⟨

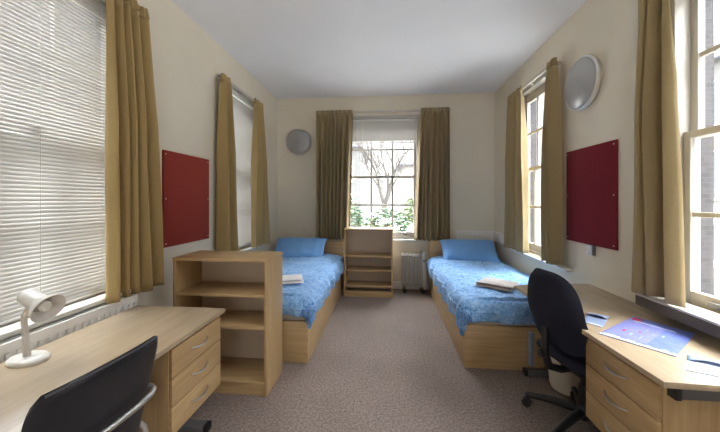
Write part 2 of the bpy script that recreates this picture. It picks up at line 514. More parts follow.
late = lambda p: (lambda k: k**p)
curtain('x', XL, -1, (1.70, 2.045), (1.69, 2.165), .79, 2.80, 5, .064, 'tall khaki gold curtain beside the slatted blind over the left desk', M['curtain'], 3)
curtain('x', XL, -1, (3.02, 3.17), (3.0, 3.27), .81, 2.77, 3, .06, 'khaki gold curtain between the left red pinboard and the far left window', M['curtain'], 5)
curtain('x', XL, -1, (3.78, 4.08), (3.68, 4.33), .81, 2.77, 4, .062, 'khaki gold curtain on the left wall nearest the back corner', M['curtain'], 8)
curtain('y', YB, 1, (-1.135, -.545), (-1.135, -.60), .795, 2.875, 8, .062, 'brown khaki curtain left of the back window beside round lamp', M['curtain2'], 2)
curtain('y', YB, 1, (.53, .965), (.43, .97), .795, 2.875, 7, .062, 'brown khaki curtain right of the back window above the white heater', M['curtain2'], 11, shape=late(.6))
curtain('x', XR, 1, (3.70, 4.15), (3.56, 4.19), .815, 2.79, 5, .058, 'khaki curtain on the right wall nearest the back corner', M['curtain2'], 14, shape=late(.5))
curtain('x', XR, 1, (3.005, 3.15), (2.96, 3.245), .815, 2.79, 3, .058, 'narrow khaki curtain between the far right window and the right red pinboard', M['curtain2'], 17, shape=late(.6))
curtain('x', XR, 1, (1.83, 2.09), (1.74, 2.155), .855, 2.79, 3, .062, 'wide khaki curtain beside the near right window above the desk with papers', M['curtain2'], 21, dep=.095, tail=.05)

# ------------------------------------------------------------------ venetian blinds
def blind(axis, face, sgn, a0, a1, zb, zt, pitch, width, ang, label, depth=.02, stack=0, mat='blind'):
    mp = W(axis, face, sgn)
    mid = (a0+a1)/2
    loc = (face+sgn*depth, mid, zb) if axis == 'x' else (mid, face+sgn*depth, zb)
    t = thing('venetian_blind', label, 'blind', loc)
    def put(a, d, z): return (face+sgn*d, a, z) if axis == 'x' else (a, face+sgn*d, z)
    def bx(p0, p1, d0, d1, z0, z1, b=.002):
        x0, x1, y0, y1 = mp(p0, p1, d0, d1); return MB().box(x0, x1, y0, y1, z0, z1, b)
    part('headrail', bx(a0, a1, depth-.014, depth+.014, zt-.026, zt), M['white'], t)
    part('bottom_rail', bx(a0, a1, depth-.012, depth+.012, zb, zb+.014), M['white'], t)
    mb = MB(); z = zb+.022
    ca, sa = math.cos(ang), math.sin(ang)
    while z < zt-.03:
        p = pitch if z > zb+stack else pitch*.28
        aa = ang if z > zb+stack else .12
        ca, sa = math.cos(aa), math.sin(aa)
        R = []
        for k in range(4):
            q = (k/3-.5)*width; cr = .0028*(1-(2*k/3-1)**2)
            R.append((depth + q*ca - cr*sa, z + q*sa + cr*ca))
        vs = [mb.bm.verts.new(put(a, d, zz)) for a in (a0+.004, a1-.004) for d, zz in R]
        for k in range(3): mb.bm.faces.new((vs[k], vs[k+1], vs[k+5], vs[k+4]))
        z += p
    s = part('slats', mb, M[mat], t)
    for f in (.14, .5, .86):
        a = a0+(a1-a0)*f
        part('ladder_cord', MB().tube([put(a, depth-.013, zb+.01), put(a, depth-.013, zt-.02)], .0012, 5), M['white'], t)
    w = MB(); a = a0+(a1-a0)*.22
    w.tube([put(a, depth-.020, zt-.03), put(a, depth-.018, zt-.9)], .003, 6)
    part('tilt_wand', w, M['white'], t)
    return t
blind('x', XL, -1, .955, 1.915, .832, 2.735, .0215, .025, math.radians(66), 'white slatted blind lowered over the near left window by the desk lamp', .022)
blind('x', XL, -1, 3.18, 4.02, .84, 2.715, .0215, .027, math.radians(80), 'closed white blind covering the far left window beside the bed', .022)
blind('y', YB, 1, -.635, .465, 2.352, 2.74, .0215, .027, math.radians(76), 'short half raised white blind at the top of the back window', .022, stack=.05, mat='blindback')

# ------------------------------------------------------------------ things on the walls
def pinboard(face, sgn, y0, y1, z0, z1, mat, label):
    t = thing('pinboard', label, 'pinboard', (face, (y0+y1)/2, z0))
    a, b = sorted((face, face-sgn*.018))
    part('felt_panel', MB().box(a, b, y0, y1, z0, z1, .003), mat, t)
    for y in (y0+.022, y1-.022):
        for z in (z0+.03, (z0+z1)/2, z1-.03):
            m = MB().lathe([(0, .003), (.004, .002), (.0055, 0), (0, 0)], (face-sgn*.018, y, z), (-sgn, 0, 0), 10)
            part('screw', m, M['pin'], t)
pinboard(XL, -1, 2.285, 2.91, 1.04, 1.84, M['red'], 'red felt pinboard on the left wall above the near bookcase')
pinboard(XR, 1, 2.355, 2.965, 1.06, 1.875, M['redshade'], 'shade-darkened red felt pinboard on the right wall above the desk')

def wall_lamp(c, d, r, label):
    t = thing('wall_lamp', label, 'wall lamp', c)
    part('back_plate', MB().lathe([(0, 0), (r*.93, 0), (r*.95, .01), (r*.95, .033), (0, .033)], c, d, 48), M['domerim'], t)
    part('rim', MB().lathe([(r*.93, .022), (r*.985, .026), (r, .034), (r, .050), (r*.97, .058), (r*.93, .057), (r*.92, .035)], c, d, 56), M['chrome'], t)
    pr = [(r*.935, .05)]
    for k in range(1, 11):
        a = k/10*PI/2; pr.append((r*.935*math.cos(a) if k < 10 else 0, .05 + .05*math.sin(a)))
    part('diffuser', MB().lathe(pr, c, d, 56), M['dome'], t)
wall_lamp((-1.455, YB, 2.385), (0, -1, 0), .218, 'round silver grey dome lamp on the back wall left of curtain')
wall_lamp((XR, 2.715, 2.42), (-1, 0, 0), .226, 'round silver grey dome lamp on the right wall above the red pinboard')

def socket(c, label, sgn=1):
    x, y, z = c
    t = thing('wall_socket', label, 'socket', c)
    part('plate', MB().box(x-.010, x, y-.043, y+.043, z-.043, z+.043, .003), M['trunk'], t)
    for dy in (-.02, .02):
        part('switch', MB().box(x-.014, x-.010, y+dy-.006, y+dy+.006, z+.005, z+.025, .001), M['white'], t)
    k = MB()
    for dy, dz in ((0, -.008), (-.012, -.026), (.012, -.026)):
        k.box(x-.0106, x-.0098, y+dy-.003, y+dy+.003, z+dz-.004, z+dz+.004)
    part('pin_hole', k, M['dark'], t)
socket((XR, 2.655, 1.01), 'white wall socket on the right wall under the red pinboard')
t = thing('cable_cover', 'short grey cable clip on right wall below pinboard corner', 'cable cover', (XR, 2.60, .98))
part('cover', MB().box(XR-.022, XR, 2.595, 2.612, .975, 1.06, .003), M['heatgrey'], t)
part('cap', MB().box(XR-.024, XR, 2.593, 2.614, .970, .978, .002), M['trunk'], t)
t = thing('wall_plate', 'small cream blank plate low on the back wall left of curtain', 'wall plate', (-1.335, YB, .955))
part('plate', MB().box(-1.378, -1.292, YB-.008, YB, .912, .998, .003), M['wall'], t)
for dx in (-.028, .028):
    part('screw', MB().lathe([(0, .002), (.004, .001), (.004, 0)], (-1.335+dx, YB-.008, .955), (0, -1, 0), 8), M['rail'], t)
# trunking behind the right bed
t = thing('power_trunking', 'white power trunking box on the back wall above right headboard', 'trunking', (1.39, YB, .80))
part('casing', MB().box(1.09, XR-.001, YB-.045, YB, .80, .945, .005), M['trunk'], t)
part('cover_strip', MB().box(1.13, 1.60, YB-.049, YB-.045, .835, .925, .002), M['white'], t)
part('socket_front', MB().box(1.31, 1.42, YB-.058, YB-.049, .850, .915, .003), M['trunk'], t)
part('side_return', MB().box(XR-.045, XR-.001, 4.50, YB-.046, .80, .945, .005), M['trunk'], t)
part('side_plate', MB().box(XR-.052, XR-.045, 4.53, 4.66, .825, .93, .003), M['white'], t)

# radiator under the near left window
t = thing('radiator', 'white fluted panel radiator between left desk and window board', 'radiator', (-1.735, 1.31, .12))
part('front_panel', MB().box(-1.700, -1.688, .72, 1.90, .14, .792, .004), M['white'], t)
fl = MB()
for k in range(27):
    y = .755 + k*.0425
    fl.box(-1.689, -1.676, y, y+.022, .16, .748, .005)
part('flutes', fl, M['white'], t)
part('rear_panel', MB().box(-1.775, -1.763, .72, 1.90, .14, .78, .004), M['white'], t)
part('end_cap', MB().box(-1.764, -1.699, 1.885, 1.90, .14, .79, .002), M['white'], t)
for y in (.9, 1.75):
    part('bracket', MB().box(XL, -1.774, y-.02, y+.02, .3, .7, .002), M['white'], t)
for y in (.735, 1.885):
    part('valve_pipe', MB().tube([(-1.735, y, 0), (-1.735, y, .145)], .010, 8), M['white'], t)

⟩

### STATED PROBLEM
Repeat, exactly and in full, each line from the start of the data to the line that contains "21, dep=.095, tail=.05)". Pictures do not go in.

### REPLY
Write part 2 of the bpy script that recreates this picture. It picks up at line 514. More parts follow.
late = lambda p: (lambda k: k**p)
curtain('x', XL, -1, (1.70, 2.045), (1.69, 2.165), .79, 2.80, 5, .064, 'tall khaki gold curtain beside the slatted blind over the left desk', M['curtain'], 3)
curtain('x', XL, -1, (3.02, 3.17), (3.0, 3.27), .81, 2.77, 3, .06, 'khaki gold curtain between the left red pinboard and the far left window', M['curtain'], 5)
curtain('x', XL, -1, (3.78, 4.08), (3.68, 4.33), .81, 2.77, 4, .062, 'khaki gold curtain on the left wall nearest the back corner', M['curtain'], 8)
curtain('y', YB, 1, (-1.135, -.545), (-1.135, -.60), .795, 2.875, 8, .062, 'brown khaki curtain left of the back window beside round lamp', M['curtain2'], 2)
curtain('y', YB, 1, (.53, .965), (.43, .97), .795, 2.875, 7, .062, 'brown khaki curtain right of the back window above the white heater', M['curtain2'], 11, shape=late(.6))
curtain('x', XR, 1, (3.70, 4.15), (3.56, 4.19), .815, 2.79, 5, .058, 'khaki curtain on the right wall nearest the back corner', M['curtain2'], 14, shape=late(.5))
curtain('x', XR, 1, (3.005, 3.15), (2.96, 3.245), .815, 2.79, 3, .058, 'narrow khaki curtain between the far right window and the right red pinboard', M['curtain2'], 17, shape=late(.6))
curtain('x', XR, 1, (1.83, 2.09), (1.74, 2.155), .855, 2.79, 3, .062, 'wide khaki curtain beside the near right window above the desk with papers', M['curtain2'], 21, dep=.095, tail=.05)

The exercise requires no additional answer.